Les idées prennent leur première dimension sur un croquis. Vient la discussion sur la faisabilité de la pièce, le coût engagé et l’approbation de l’équipe. Ensuite, la maquette est façonnée en cire. Les artisans d’art prennent alors le relais, comme le fondeur qui va couler l’or ou le métal à partir de la maquette réalisée et le sertisseur qui ancrera les pierres dans le bijou.
Ainsi sont nées des pièces d’exception comme la ligne Histoires de roses avec son collier en or 18 carats où s’entrelacent des roses de corail rouge et rose de Corse et blanc du Japon, accompagné d’une bague et des boucles d’oreilles de la même essence. Pour cette pièce vertigineuse, c’est le fondeur d’art de l’école de formation de Marc qui a été sollicité, comme un clin d’oeil aux origines du bijoutier. La collection A la folie illustre aussi ce savoir-faire : des bagues d’or blanc ou jaune 18 carats, ornées de pétales en corail rouge de Corse, de pétales pavés de diamant ou encore de pétales de corail rose ou blanc du Japon.
Les collections fantaisie ne sont pas en reste et se laissent guider par les inspirations et les envies du moment, à l’image de la collection Fleurs de ciste, créée en 2023, hommage au patrimoine naturel local…
Fantaisie ou en série, les créations restent artisanales : montage de câbles, filage des perles, pose de fermoir en argent, chaque geste témoigne du savoir-faire de la Maison.
Cette passion et ces valeurs ont été transmises à sa fille Erica, qui a rejoint l’aventure en 1999, apportant un regard neuf et une touche de modernité.

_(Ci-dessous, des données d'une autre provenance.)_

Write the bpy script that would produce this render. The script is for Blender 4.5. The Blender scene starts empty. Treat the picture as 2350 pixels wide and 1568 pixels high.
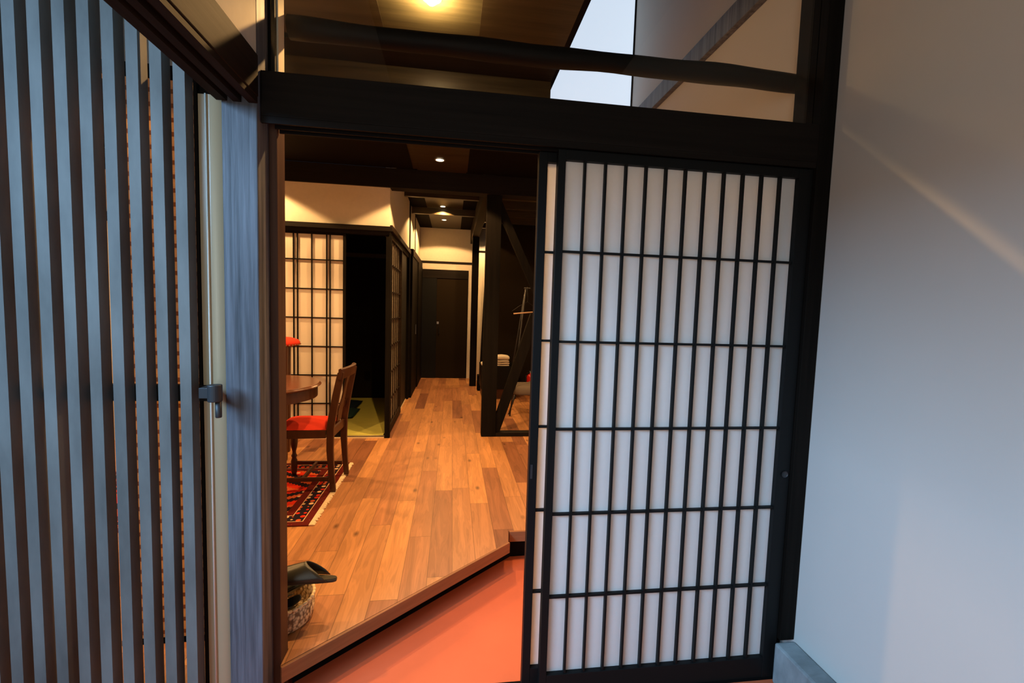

Rassuré sur la relève, Marc Robbez Masson envisage de passer la main. Mais voilà que son petit-fils, Matteo, exprime à son tour l’envie de s’investir dans la Taillerie du Corail. Marc repousse alors son départ pour lui transmettre son expérience.
Fervent défenseur du savoir-faire, Marc veut inculquer la rigueur du travail : l’importance de prendre le temps de bien faire les choses, d’aboutir son travail jusqu’à la finition « parfaite », et cela avec de vraies matières, de véritables pierres, etc. Ce qu’il veut aussi laisser derrière lui, c’est le respect du bijou : le poids de l’or, le caratage des pierres, etc… Autant de critères souvent négligés, mais qui représentent l’essence même d’un bijou…
Nostalgique d’un savoir-faire qui se perd, Marc Robbez Masson espère transmettre cet héritage ou, du moins, en donner les clés à ces générations qui feront perdurer l’histoire de la Maison Robbez Masson Porto-Vecchio.